Pesquisador de robótica e consciência artificial, Alexandre Simões acredita que é necessária a discussão para uma regulação mundial dessas tecnologias, mesmo que elas ainda estejam longe de seu potencial pleno. “Drones ou robôs não são diferentes do que qualquer outro tipo de tecnologia avançada, como a energia nuclear, por exemplo. A humanidade precisou de várias décadas para conseguir algum tipo de acordo global para equacionar – ainda que de forma bastante preliminar – o uso de dispositivos nucleares”, comenta.
Chappie e Star wars: droids de estimação
A distopia dos robôs, liderada pelos drones, também já virou piada. O diretor Jordan Rubin resolveu ridicularizar o “perigo alado” usando os modelos com câmeras, mais conhecidos do público, para fazer piada no curta O drone. A produção independente foi editada para parecer o trailer de um filme de terror, no qual o veículo voador toma autoconsciência e decide matar um casal.
Já Chappie (2015) aborda androides, inteligência artificial e mostra um grande drone controlado por Hugh Jackman, com a ajuda de uma máquina que realiza leituras de suas ondas cerebrais.

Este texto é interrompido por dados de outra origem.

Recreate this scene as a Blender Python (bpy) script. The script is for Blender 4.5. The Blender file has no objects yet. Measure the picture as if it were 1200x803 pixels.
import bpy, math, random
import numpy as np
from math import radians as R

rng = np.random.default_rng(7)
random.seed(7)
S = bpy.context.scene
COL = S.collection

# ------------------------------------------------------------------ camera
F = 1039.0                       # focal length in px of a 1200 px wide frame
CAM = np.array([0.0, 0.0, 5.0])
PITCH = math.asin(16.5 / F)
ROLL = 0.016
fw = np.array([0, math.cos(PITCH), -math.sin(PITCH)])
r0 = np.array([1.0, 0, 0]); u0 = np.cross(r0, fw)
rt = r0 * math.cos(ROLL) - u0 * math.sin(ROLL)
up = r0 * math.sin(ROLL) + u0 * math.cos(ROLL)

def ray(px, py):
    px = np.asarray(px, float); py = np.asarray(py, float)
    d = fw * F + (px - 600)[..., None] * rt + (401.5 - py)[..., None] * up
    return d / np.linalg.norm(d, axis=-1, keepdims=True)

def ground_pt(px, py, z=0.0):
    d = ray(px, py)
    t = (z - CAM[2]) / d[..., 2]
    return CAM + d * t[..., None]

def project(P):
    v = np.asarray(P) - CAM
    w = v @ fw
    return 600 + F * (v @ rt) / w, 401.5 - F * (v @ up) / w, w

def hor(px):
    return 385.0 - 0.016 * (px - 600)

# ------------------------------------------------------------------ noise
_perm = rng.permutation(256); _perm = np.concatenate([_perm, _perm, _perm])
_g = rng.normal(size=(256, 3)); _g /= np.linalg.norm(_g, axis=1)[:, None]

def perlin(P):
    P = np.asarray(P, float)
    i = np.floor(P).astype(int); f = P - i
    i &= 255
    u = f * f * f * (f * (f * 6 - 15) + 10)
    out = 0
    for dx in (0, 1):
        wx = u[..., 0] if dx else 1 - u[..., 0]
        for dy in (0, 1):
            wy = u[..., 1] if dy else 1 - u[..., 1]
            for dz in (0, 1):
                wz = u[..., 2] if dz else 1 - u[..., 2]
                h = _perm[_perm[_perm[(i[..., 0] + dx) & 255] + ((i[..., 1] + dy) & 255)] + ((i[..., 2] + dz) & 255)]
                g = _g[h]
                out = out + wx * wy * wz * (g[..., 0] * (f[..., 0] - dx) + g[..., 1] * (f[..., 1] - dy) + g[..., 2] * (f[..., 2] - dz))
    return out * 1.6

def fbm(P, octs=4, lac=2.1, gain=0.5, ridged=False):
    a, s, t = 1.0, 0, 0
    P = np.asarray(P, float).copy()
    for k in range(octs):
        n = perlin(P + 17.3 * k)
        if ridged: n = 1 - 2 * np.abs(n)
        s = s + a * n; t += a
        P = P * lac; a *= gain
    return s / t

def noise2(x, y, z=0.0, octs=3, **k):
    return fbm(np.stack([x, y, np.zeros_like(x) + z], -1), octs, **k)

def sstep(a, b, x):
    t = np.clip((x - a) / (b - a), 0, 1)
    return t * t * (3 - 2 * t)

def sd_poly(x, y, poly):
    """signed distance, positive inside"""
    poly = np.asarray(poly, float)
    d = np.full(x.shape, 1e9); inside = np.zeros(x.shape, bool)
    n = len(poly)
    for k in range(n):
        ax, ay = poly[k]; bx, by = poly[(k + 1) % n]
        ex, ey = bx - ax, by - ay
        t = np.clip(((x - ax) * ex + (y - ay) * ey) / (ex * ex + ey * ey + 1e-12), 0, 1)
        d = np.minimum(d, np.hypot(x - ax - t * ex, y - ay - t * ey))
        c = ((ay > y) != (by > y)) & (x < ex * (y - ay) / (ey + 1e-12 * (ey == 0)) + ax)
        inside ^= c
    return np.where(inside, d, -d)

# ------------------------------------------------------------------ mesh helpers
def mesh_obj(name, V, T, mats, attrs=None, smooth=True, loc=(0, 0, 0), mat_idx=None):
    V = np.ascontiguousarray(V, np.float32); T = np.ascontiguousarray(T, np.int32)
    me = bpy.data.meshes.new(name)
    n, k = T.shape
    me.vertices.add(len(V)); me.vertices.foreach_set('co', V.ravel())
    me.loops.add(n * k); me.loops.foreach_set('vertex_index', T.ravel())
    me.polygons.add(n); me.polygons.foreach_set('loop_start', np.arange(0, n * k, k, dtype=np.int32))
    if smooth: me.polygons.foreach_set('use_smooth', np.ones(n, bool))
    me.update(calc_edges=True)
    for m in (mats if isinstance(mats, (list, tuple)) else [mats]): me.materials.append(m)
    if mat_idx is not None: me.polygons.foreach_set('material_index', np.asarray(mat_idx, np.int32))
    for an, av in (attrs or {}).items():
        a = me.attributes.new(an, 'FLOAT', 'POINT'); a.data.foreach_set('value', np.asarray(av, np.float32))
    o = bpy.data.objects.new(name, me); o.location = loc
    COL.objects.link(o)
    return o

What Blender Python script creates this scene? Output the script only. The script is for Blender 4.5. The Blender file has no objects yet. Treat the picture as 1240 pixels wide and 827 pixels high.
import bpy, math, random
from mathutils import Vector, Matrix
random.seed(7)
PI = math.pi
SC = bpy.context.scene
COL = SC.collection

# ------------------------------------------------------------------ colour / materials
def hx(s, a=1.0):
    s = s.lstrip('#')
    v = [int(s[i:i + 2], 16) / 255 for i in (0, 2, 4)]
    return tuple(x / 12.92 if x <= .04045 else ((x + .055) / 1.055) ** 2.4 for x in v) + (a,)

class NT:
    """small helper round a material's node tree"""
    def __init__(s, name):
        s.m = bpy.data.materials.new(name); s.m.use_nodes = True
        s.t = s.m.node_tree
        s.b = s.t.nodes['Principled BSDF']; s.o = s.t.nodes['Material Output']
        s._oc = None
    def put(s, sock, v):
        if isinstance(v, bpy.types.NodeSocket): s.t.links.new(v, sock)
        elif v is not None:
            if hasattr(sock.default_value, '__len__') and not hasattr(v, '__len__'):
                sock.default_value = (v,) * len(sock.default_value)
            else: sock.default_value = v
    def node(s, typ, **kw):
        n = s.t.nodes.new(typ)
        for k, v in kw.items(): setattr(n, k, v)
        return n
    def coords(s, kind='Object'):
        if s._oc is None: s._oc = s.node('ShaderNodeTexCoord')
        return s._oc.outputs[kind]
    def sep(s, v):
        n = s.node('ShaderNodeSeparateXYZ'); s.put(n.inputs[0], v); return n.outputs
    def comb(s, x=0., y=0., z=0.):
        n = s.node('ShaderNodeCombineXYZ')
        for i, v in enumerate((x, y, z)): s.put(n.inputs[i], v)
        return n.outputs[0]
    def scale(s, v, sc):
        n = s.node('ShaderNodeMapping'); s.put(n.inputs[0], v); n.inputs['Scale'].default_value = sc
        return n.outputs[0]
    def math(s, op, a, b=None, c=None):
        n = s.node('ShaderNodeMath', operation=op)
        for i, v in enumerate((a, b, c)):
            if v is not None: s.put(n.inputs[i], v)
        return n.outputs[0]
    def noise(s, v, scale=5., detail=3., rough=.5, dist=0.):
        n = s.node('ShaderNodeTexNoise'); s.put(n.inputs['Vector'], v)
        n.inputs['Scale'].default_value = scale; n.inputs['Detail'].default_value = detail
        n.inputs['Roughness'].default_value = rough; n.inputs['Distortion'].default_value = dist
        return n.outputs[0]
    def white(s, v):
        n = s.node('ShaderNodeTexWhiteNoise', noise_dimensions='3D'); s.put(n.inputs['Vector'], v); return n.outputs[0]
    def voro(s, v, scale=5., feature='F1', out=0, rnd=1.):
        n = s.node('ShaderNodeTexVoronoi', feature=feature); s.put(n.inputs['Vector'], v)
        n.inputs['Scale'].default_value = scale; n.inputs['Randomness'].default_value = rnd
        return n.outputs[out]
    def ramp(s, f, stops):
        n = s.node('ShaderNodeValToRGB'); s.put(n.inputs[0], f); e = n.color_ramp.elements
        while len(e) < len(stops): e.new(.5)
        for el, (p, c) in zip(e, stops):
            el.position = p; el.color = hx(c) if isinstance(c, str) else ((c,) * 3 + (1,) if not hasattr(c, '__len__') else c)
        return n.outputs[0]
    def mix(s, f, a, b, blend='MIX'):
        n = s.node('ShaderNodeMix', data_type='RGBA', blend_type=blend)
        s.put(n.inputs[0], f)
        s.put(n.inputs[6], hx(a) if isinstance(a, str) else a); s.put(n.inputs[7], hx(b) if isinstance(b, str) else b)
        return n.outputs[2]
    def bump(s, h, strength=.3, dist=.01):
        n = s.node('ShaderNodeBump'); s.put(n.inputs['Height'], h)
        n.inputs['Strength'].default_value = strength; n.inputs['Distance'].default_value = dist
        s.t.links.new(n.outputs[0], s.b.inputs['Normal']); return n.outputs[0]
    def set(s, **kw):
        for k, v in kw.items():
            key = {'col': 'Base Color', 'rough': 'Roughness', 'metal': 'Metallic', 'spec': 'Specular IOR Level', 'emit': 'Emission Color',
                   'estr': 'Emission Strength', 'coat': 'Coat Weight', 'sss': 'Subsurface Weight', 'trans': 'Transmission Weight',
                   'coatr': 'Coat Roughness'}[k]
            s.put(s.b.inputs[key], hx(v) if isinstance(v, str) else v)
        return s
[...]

Chamado SANDF, o drone é uma referência ao ED-209, do Robocop original. Mas o que parece manter o gênero da ficção científica vivo, mesmo com a tecnologia presente no filme já ser em grande parte realidade, é o fato de o universo do filme ser uma distopia.
Por outro lado, há a franquia Star wars, que ainda parece manter a sua mística e seu fiel público. A “ópera espacial” criada por George Lucas ganhou seu sétimo capítulo nas mãos do estúdio Disney em 2015. O despertar da força apresenta novos personagens, dentre eles, o droid – termo criado pela franquia – BB-8. O pequeno robô conquistou o público nas telas e virou um brinquedo, controlado de forma idêntica a um drone, para lazer.
O BB-8 real é fabricado pela Sphero, startup especializada em robôs esféricos, criada por Ian Bernstein e Adam Wilson. A companhia participou de programas de aceleração – quando vários tutores e investidores ajudam a tirar uma ideia ou produto do papel. O robô esférico, controlado pelo smartphone atraiu a atenção da Disney e virou um brinquedo carismático, mas caro – cerca de R$ 2.300.